Entries with scene source code:
┄┄┄┄┄┄┄┄┄┄┄┄┄┄┄┄┄┄┄┄

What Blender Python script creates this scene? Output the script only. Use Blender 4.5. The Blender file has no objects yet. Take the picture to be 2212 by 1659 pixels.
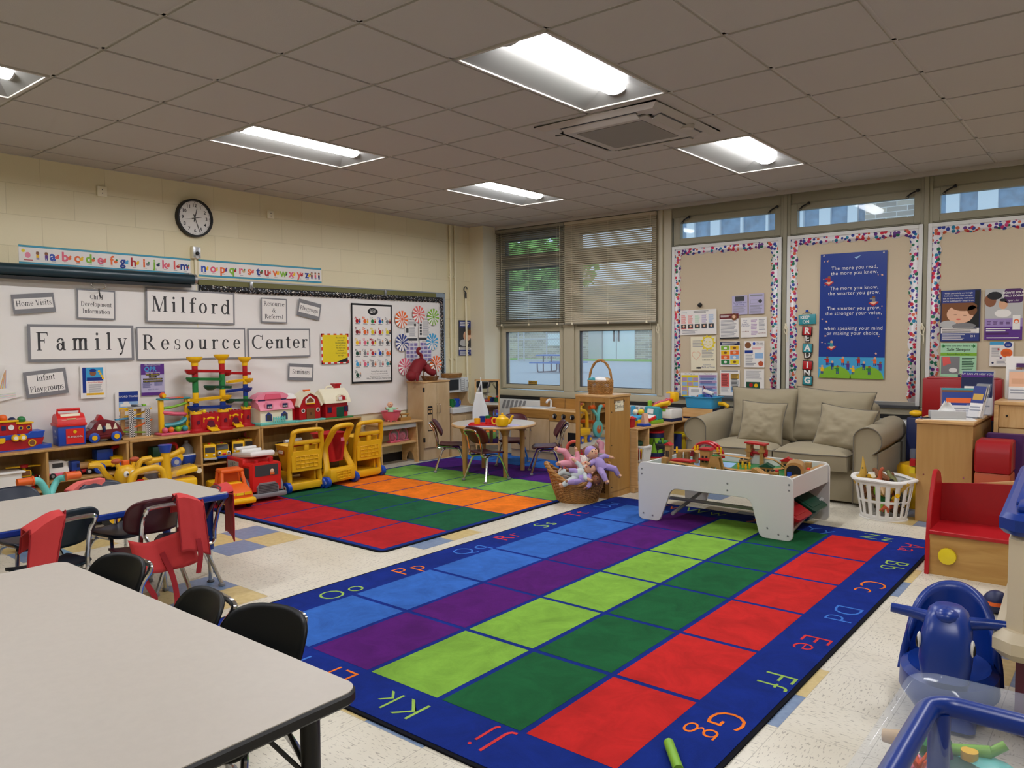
import bpy, bmesh, math, random
from math import sin, cos, pi, radians as rad, sqrt
from mathutils import Vector as V, Matrix as MX
random.seed(7)
SC = bpy.context.scene
COL = SC.collection
# ---------------- camera ----------------
EYE = V((0.0, 0.0, 1.43))
YAW, PITCH, ROLL, FPX = 0.682422741, -0.0564743484, -0.00803567689, 1668.345
_f = V((-sin(YAW)*cos(PITCH), cos(YAW)*cos(PITCH), sin(PITCH)))
_r = V((cos(YAW), sin(YAW), 0.0))
_u = _r.cross(_f)
_r, _u = _r*cos(ROLL)+_u*sin(ROLL), -_r*sin(ROLL)+_u*cos(ROLL)
cd = bpy.data.cameras.new('camera')
cam = bpy.data.objects.new('camera', cd)
COL.objects.link(cam)
cd.sensor_width = 36.0
cd.lens = 36.0*FPX/2212
cd.clip_start = 0.02
cd.clip_end = 300
cam.matrix_world = MX(((_r.x, _u.x, -_f.x, EYE.x), (_r.y, _u.y, -_f.y, EYE.y), (_r.z, _u.z, -_f.z, EYE.z), (0, 0, 0, 1)))
SC.camera = cam
# ---------------- view, sky ----------------
SC.view_settings.view_transform = 'Standard'
SC.view_settings.look = 'None'
SC.view_settings.exposure = 0.0
SC.view_settings.gamma = 1.0
SC.view_settings.use_curve_mapping = False
LAMP = 48.0         # radiance of the troffer lenses
SKY = 1.55
W = bpy.data.worlds.new('sky')
SC.world = W
W.use_nodes = True
nt = W.node_tree
bg = nt.nodes['Background']
tc = nt.nodes.new('ShaderNodeTexCoord')
sp = nt.nodes.new('ShaderNodeSeparateXYZ')
cr = nt.nodes.new('ShaderNodeValToRGB')
cr.color_ramp.elements[0].position = 0.45
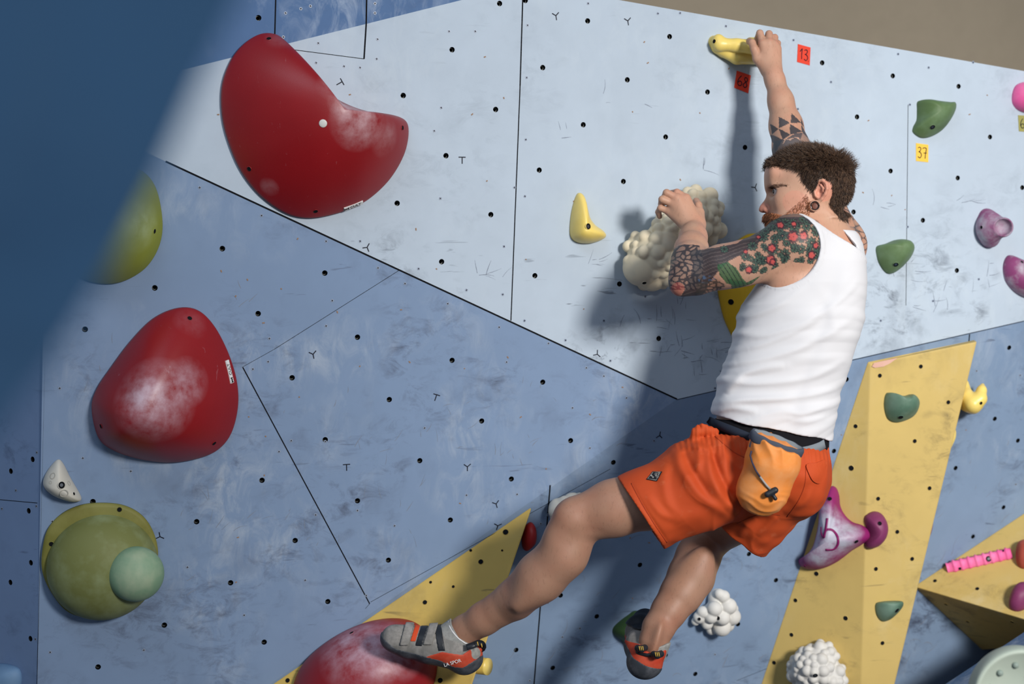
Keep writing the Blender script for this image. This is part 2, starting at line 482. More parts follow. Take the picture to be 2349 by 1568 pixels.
# ------------------------------------------------------------------ the climbing wall
random.seed(7)
HA = [(925,219),(1037,114),(1137,251),(1245,155),(1348,48),(1146,8),(1023,357),(911,466),(1126,492),(1013,600),(1237,390),(1338,286),(1439,183),(1536,84),
      (1527,314),(1430,416),(1623,211),(1709,338),(1617,440),(1227,632),(1421,651),(1511,776),(1886,144),(2048,174),(2199,198),(1966,268),(2043,392),(2197,408),
      (2271,314),(1958,486),(2117,505),(2195,620),(2345,430),(1205,1)]
HB = [(510,570),(355,660),(745,626),(592,719),(670,866),(820,773),(1037,826),(893,916),(746,1008),(601,1101),(963,1056),(1105,965),(1245,876),(1309,1010),
      (1173,1098),(1033,1192),(820,1148),(677,1239),(891,1284),(529,1336),(451,1196),(752,1379),(606,1472),(377,1433),(225,1529),(213,1150),(195,755)]
HC = [(1428,931),(1493,935),(1407,1060),(1468,1295),(1286,1365),(1369,1413),(1184,1490),(1268,1531),(1693,1431),(1527,1502),(1595,1545),(1942,870),(1913,1034),
      (2315,797),(2282,960),(2192,1073),(2335,1010),(1780,1330),(2302,1163),(2232,1230),(1718,1270)]
HD = [(75,1053),(25,1080),(66,1171),(71,1290),(24,1335),(70,1464)]
HE = [(593,41)]
SA = [(1349,8),(1509,31),(1665,60),(1820,92),(2130,155),(2060,124),(2232,143),(1210,58),(1208,178),(1206,320),(1204,450),(1180,430),(1156,565),(1153,675),(1070,665),(960,616),
      (826,553),(690,490),(826,155),(789,152),(725,144),(866,90),(864,135),(730,99),(1203,735),(1297,780),(1400,827),(1480,680),(1385,735),(1830,250),(1090,72),(1012,247),
      (1010,455),(1030,72),(996,300),(2082,520),(2087,240),(2140,690),(2020,735),(1930,620),(1480,905),(1640,890),(2245,640),(1560,30),(1906,188)]
SB = [(458,430),(600,494),(748,553),(867,614),(929,650),(762,689),(748,747),(618,776),(615,829),(640,1035),(746,1012),(974,981),(580,846),(1027,696),(1145,750),(1258,787),
      (1345,843),(1385,862),(1437,912),(1313,935),(1353,1027),(668,1010),(724,1180),(1186,1133),(1162,830),(137,890),(190,1050),(120,1195),(115,1495),(820,1170),(840,1365),(430,1300),
      (1070,1135),(905,1205),(300,1080),(700,1330),(560,1410),(330,1490)]
SC = [(1256,1180),(1240,1200),(1257,1382),(1290,1460),(1215,1560),(1640,1500),(1760,1210),(2000,1100),(2240,850),(2340,860),(2330,1110),(1500,1010),(1435,1085),(1640,1280),(1330,1440)]
MA = [(780,190,-60,'T'),(842,567,150,'Y'),(1060,366,0,'T'),(1370,812,50,'Y'),(1275,36,10,'Y'),(1440,48,10,'Y'),(1732,430,30,'Y')]
MB = [(718,812,10,'Y'),(1000,910,-20,'T'),(1072,1070,0,'Y'),(795,1070,0,'T'),(1138,1155,15,'Y'),(367,1230,60,'Y'),(1142,1205,110,'Y')]
MC = [(1513,998,170,'Y')]
tw = [(random.uniform(500, 2300), random.uniform(60, 1400)) for _ in range(80)]

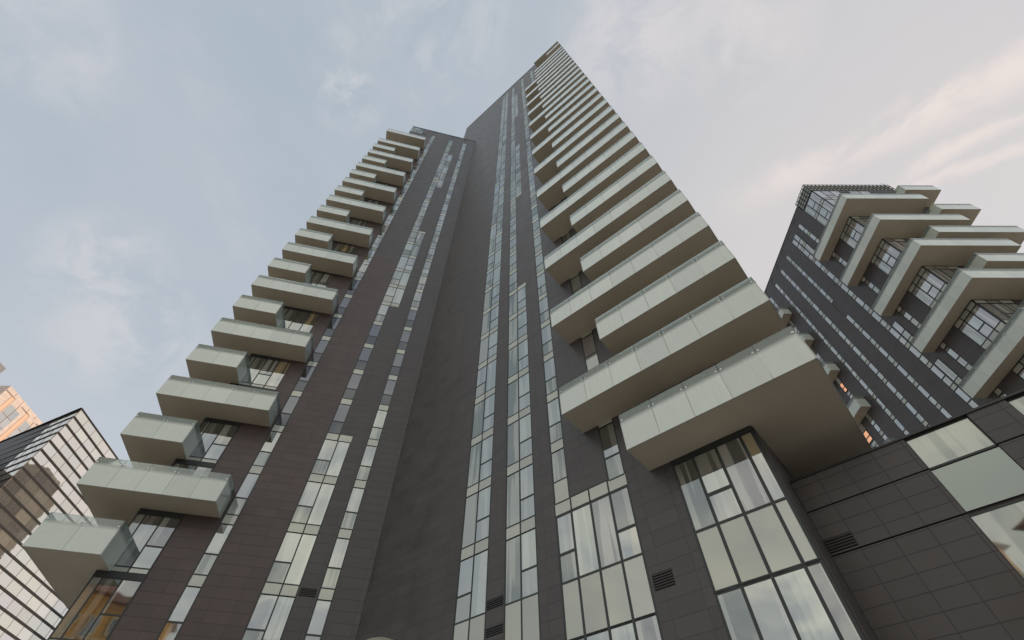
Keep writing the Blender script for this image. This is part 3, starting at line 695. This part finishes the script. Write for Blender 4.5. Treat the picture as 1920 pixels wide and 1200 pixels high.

┄┄┄┄┄┄┄┄┄┄┄┄┄┄┄┄┄┄┄┄

Keep the pictures out of your copy, and repeat every entry above exactly.

What Blender Python script creates this scene? Output the script only. Use Blender 4.5. The Blender file has no objects yet. Take the picture to be 2212 by 1659 pixels.
import bpy, bmesh, math, random
from math import sin, cos, pi, radians as rad, sqrt
from mathutils import Vector as V, Matrix as MX
random.seed(7)
SC = bpy.context.scene
COL = SC.collection
# ---------------- camera ----------------
EYE = V((0.0, 0.0, 1.43))
YAW, PITCH, ROLL, FPX = 0.682422741, -0.0564743484, -0.00803567689, 1668.345
_f = V((-sin(YAW)*cos(PITCH), cos(YAW)*cos(PITCH), sin(PITCH)))
_r = V((cos(YAW), sin(YAW), 0.0))
_u = _r.cross(_f)
_r, _u = _r*cos(ROLL)+_u*sin(ROLL), -_r*sin(ROLL)+_u*cos(ROLL)
cd = bpy.data.cameras.new('camera')
cam = bpy.data.objects.new('camera', cd)
COL.objects.link(cam)
cd.sensor_width = 36.0
cd.lens = 36.0*FPX/2212
cd.clip_start = 0.02
cd.clip_end = 300
cam.matrix_world = MX(((_r.x, _u.x, -_f.x, EYE.x), (_r.y, _u.y, -_f.y, EYE.y), (_r.z, _u.z, -_f.z, EYE.z), (0, 0, 0, 1)))
SC.camera = cam
# ---------------- view, sky ----------------
SC.view_settings.view_transform = 'Standard'
SC.view_settings.look = 'None'
SC.view_settings.exposure = 0.0
SC.view_settings.gamma = 1.0
SC.view_settings.use_curve_mapping = False
LAMP = 48.0         # radiance of the troffer lenses
SKY = 1.55
W = bpy.data.worlds.new('sky')
SC.world = W
W.use_nodes = True
nt = W.node_tree
bg = nt.nodes['Background']
tc = nt.nodes.new('ShaderNodeTexCoord')
sp = nt.nodes.new('ShaderNodeSeparateXYZ')
cr = nt.nodes.new('ShaderNodeValToRGB')
cr.color_ramp.elements[0].position = 0.45
Keep writing the Blender script for this image. This is part 2, starting at line 482. More parts follow. Take the picture to be 2349 by 1568 pixels.
# ------------------------------------------------------------------ the climbing wall
random.seed(7)
HA = [(925,219),(1037,114),(1137,251),(1245,155),(1348,48),(1146,8),(1023,357),(911,466),(1126,492),(1013,600),(1237,390),(1338,286),(1439,183),(1536,84),
      (1527,314),(1430,416),(1623,211),(1709,338),(1617,440),(1227,632),(1421,651),(1511,776),(1886,144),(2048,174),(2199,198),(1966,268),(2043,392),(2197,408),
      (2271,314),(1958,486),(2117,505),(2195,620),(2345,430),(1205,1)]
HB = [(510,570),(355,660),(745,626),(592,719),(670,866),(820,773),(1037,826),(893,916),(746,1008),(601,1101),(963,1056),(1105,965),(1245,876),(1309,1010),
      (1173,1098),(1033,1192),(820,1148),(677,1239),(891,1284),(529,1336),(451,1196),(752,1379),(606,1472),(377,1433),(225,1529),(213,1150),(195,755)]
HC = [(1428,931),(1493,935),(1407,1060),(1468,1295),(1286,1365),(1369,1413),(1184,1490),(1268,1531),(1693,1431),(1527,1502),(1595,1545),(1942,870),(1913,1034),
      (2315,797),(2282,960),(2192,1073),(2335,1010),(1780,1330),(2302,1163),(2232,1230),(1718,1270)]
HD = [(75,1053),(25,1080),(66,1171),(71,1290),(24,1335),(70,1464)]
HE = [(593,41)]
SA = [(1349,8),(1509,31),(1665,60),(1820,92),(2130,155),(2060,124),(2232,143),(1210,58),(1208,178),(1206,320),(1204,450),(1180,430),(1156,565),(1153,675),(1070,665),(960,616),
      (826,553),(690,490),(826,155),(789,152),(725,144),(866,90),(864,135),(730,99),(1203,735),(1297,780),(1400,827),(1480,680),(1385,735),(1830,250),(1090,72),(1012,247),
      (1010,455),(1030,72),(996,300),(2082,520),(2087,240),(2140,690),(2020,735),(1930,620),(1480,905),(1640,890),(2245,640),(1560,30),(1906,188)]
SB = [(458,430),(600,494),(748,553),(867,614),(929,650),(762,689),(748,747),(618,776),(615,829),(640,1035),(746,1012),(974,981),(580,846),(1027,696),(1145,750),(1258,787),
      (1345,843),(1385,862),(1437,912),(1313,935),(1353,1027),(668,1010),(724,1180),(1186,1133),(1162,830),(137,890),(190,1050),(120,1195),(115,1495),(820,1170),(840,1365),(430,1300),
      (1070,1135),(905,1205),(300,1080),(700,1330),(560,1410),(330,1490)]
SC = [(1256,1180),(1240,1200),(1257,1382),(1290,1460),(1215,1560),(1640,1500),(1760,1210),(2000,1100),(2240,850),(2340,860),(2330,1110),(1500,1010),(1435,1085),(1640,1280),(1330,1440)]
MA = [(780,190,-60,'T'),(842,567,150,'Y'),(1060,366,0,'T'),(1370,812,50,'Y'),(1275,36,10,'Y'),(1440,48,10,'Y'),(1732,430,30,'Y')]
MB = [(718,812,10,'Y'),(1000,910,-20,'T'),(1072,1070,0,'Y'),(795,1070,0,'T'),(1138,1155,15,'Y'),(367,1230,60,'Y'),(1142,1205,110,'Y')]
MC = [(1513,998,170,'Y')]
tw = [(random.uniform(500, 2300), random.uniform(60, 1400)) for _ in range(80)]

Keep writing the Blender script for this image. This is part 3, starting at line 695. This part finishes the script. Write for Blender 4.5. Treat the picture as 1920 pixels wide and 1200 pixels high.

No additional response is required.